Given an uncertain graph, community search is used to return dense subgraphs that contain the query vertex and satisfy the probability constraint. With the proliferation of uncertain graphs in practical applications, community search has become increasingly important in practical applications to help users make decisions in advertising recommendations, conference organization, etc. However, existing approaches for community search still suffer from two problems. First, they may return subgraphs that cannot meet users’ expectations on structural cohesiveness, due to the existence of cut-vertices/edges. Second, they use floating-point division to update the probability of each edge during computation, resulting in inaccurate results.
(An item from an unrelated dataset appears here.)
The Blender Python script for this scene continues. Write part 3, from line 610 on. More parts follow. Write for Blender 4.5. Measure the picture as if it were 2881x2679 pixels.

In this paper, we study community search on uncertain graphs and propose efficient algorithms to address the above two problems. We first propose a novel community model, namely triangle-connected \((k,\gamma )\)-truss community, to return communities with enhanced cohesiveness. Then, we propose an online algorithm that uses a batch-recalculation strategy to guarantee the accuracy. To improve the performance of community search, we propose an index-based approach. This index organizes all the triangle-connected \((k,\gamma )\)-truss communities using a forest structure and maintains the mapping relationship from vertices in the uncertain graph to communities in the index. Based on this index, we can get the results of community search easily, without the costly operation as the online approach does. Finally, we conduct rich experiments on 10 real-world graphs. The experimental results verified the effectiveness and efficiency of our approaches.